>> Start
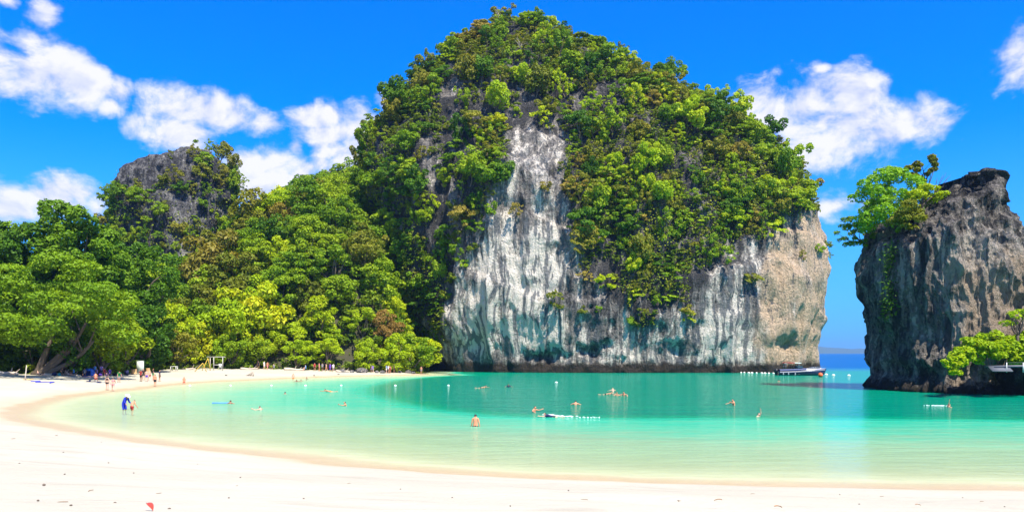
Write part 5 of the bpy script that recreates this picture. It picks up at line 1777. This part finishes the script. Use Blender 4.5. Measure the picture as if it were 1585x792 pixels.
# ---- floats and buoys
FLOAT = simple_mat("white_float", (.80, .78, .72), .45, var=.06)
ORANGE = simple_mat("orange_buoy", (.75, .13, .035), .4, var=.08)
ROPE = simple_mat("pale_rope", (.5, .45, .34), .9)
v, f = join_np([ball_np((0, 0, .05), (.30, .22, .20), 16, 10), bar_np((-.34, 0, .04), (-.27, 0, .05), .05), bar_np((.27, 0, .05), (.34, 0, .04), .05)])
fl_me = mesh_np("swim_float", v, f, smooth=True, mats=[FLOAT])
LINE = [(294, "white swim float nearest the person sitting in the shallows"), (357, "second white swim float from the left, before the bright sand"), (420, "white swim float left of the person standing in the far shallows"),
        (473, "white swim float just below the single dark head near the far beach"), (528, "white swim float between the flat swimmer and the far people"), (612, "white swim float over the dark water patch"),
        (694, "white swim float near the left end of the cliff"), (861, "white float alone in the teal water under the middle of the cliff")]
for px, lab in LINE:
    q = ground_at(px, 597 if px < 800 else 592)
    o = put("swim_float", fl_me, q, label=lab, cat="float", group="white swim line floats", rz=px * .7)
    o.scale = (.75,) * 3
for k, px in enumerate([1141, 1147, 1152, 1159, 1164, 1171, 1179, 1184, 1190, 1197]):
    q = ground_at(px, 576.5 + .15 * k)
    o = put("rope_float", fl_me, q, label="x", cat="float", group="white floats of the mooring line", rz=k * .9)
    RELABEL.append((o, px, "small white float", "on the mooring line left of the speedboat"))
for px, py, lab in [(1279, 579.5, "white float just off the bow of the speedboat"), (1290, 580.5, "white float farther right of the speedboat bow"), (1314, 581, "white float in the open gap left of the sea stack"), (1287, 549.5, "tiny white float far out near the horizon")][:3]:
    put("rope_float", fl_me, ground_at(px, py), label=lab, cat="float", group="white floats right of the boat")
q = ground_at(1270, 583)
by_ = thing("mooring_buoy", (q[0], q[1], .1), "round orange buoy floating in front of the speedboat bow", "buoy")
solid("ball", [ball_np((0, 0, .28), (.44, .44, .44), 18, 12)], ORANGE, by_, smooth=True)
solid("eye", [tube_np([(0.12 * math.cos(a), 0, .78 + .12 * math.sin(a)) for a in np.linspace(-.6, 3.7, 9)], [.035] * 9, 6)], DARKP, by_)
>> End
PROBLEM TO SOLVE
Quote the material in full and exactly; do not carry over its pictures.

TASK RESPONSE
Write part 5 of the bpy script that recreates this picture. It picks up at line 1777. This part finishes the script. Use Blender 4.5. Measure the picture as if it were 1585x792 pixels.
# ---- floats and buoys
FLOAT = simple_mat("white_float", (.80, .78, .72), .45, var=.06)
ORANGE = simple_mat("orange_buoy", (.75, .13, .035), .4, var=.08)
ROPE = simple_mat("pale_rope", (.5, .45, .34), .9)
v, f = join_np([ball_np((0, 0, .05), (.30, .22, .20), 16, 10), bar_np((-.34, 0, .04), (-.27, 0, .05), .05), bar_np((.27, 0, .05), (.34, 0, .04), .05)])
fl_me = mesh_np("swim_float", v, f, smooth=True, mats=[FLOAT])
LINE = [(294, "white swim float nearest the person sitting in the shallows"), (357, "second white swim float from the left, before the bright sand"), (420, "white swim float left of the person standing in the far shallows"),
        (473, "white swim float just below the single dark head near the far beach"), (528, "white swim float between the flat swimmer and the far people"), (612, "white swim float over the dark water patch"),
        (694, "white swim float near the left end of the cliff"), (861, "white float alone in the teal water under the middle of the cliff")]
for px, lab in LINE:
    q = ground_at(px, 597 if px < 800 else 592)
    o = put("swim_float", fl_me, q, label=lab, cat="float", group="white swim line floats", rz=px * .7)
    o.scale = (.75,) * 3
for k, px in enumerate([1141, 1147, 1152, 1159, 1164, 1171, 1179, 1184, 1190, 1197]):
    q = ground_at(px, 576.5 + .15 * k)
    o = put("rope_float", fl_me, q, label="x", cat="float", group="white floats of the mooring line", rz=k * .9)
    RELABEL.append((o, px, "small white float", "on the mooring line left of the speedboat"))
for px, py, lab in [(1279, 579.5, "white float just off the bow of the speedboat"), (1290, 580.5, "white float farther right of the speedboat bow"), (1314, 581, "white float in the open gap left of the sea stack"), (1287, 549.5, "tiny white float far out near the horizon")][:3]:
    put("rope_float", fl_me, ground_at(px, py), label=lab, cat="float", group="white floats right of the boat")
q = ground_at(1270, 583)
by_ = thing("mooring_buoy", (q[0], q[1], .1), "round orange buoy floating in front of the speedboat bow", "buoy")
solid("ball", [ball_np((0, 0, .28), (.44, .44, .44), 18, 12)], ORANGE, by_, smooth=True)
solid("eye", [tube_np([(0.12 * math.cos(a), 0, .78 + .12 * math.sin(a)) for a in np.linspace(-.6, 3.7, 9)], [.035] * 9, 6)], DARKP, by_)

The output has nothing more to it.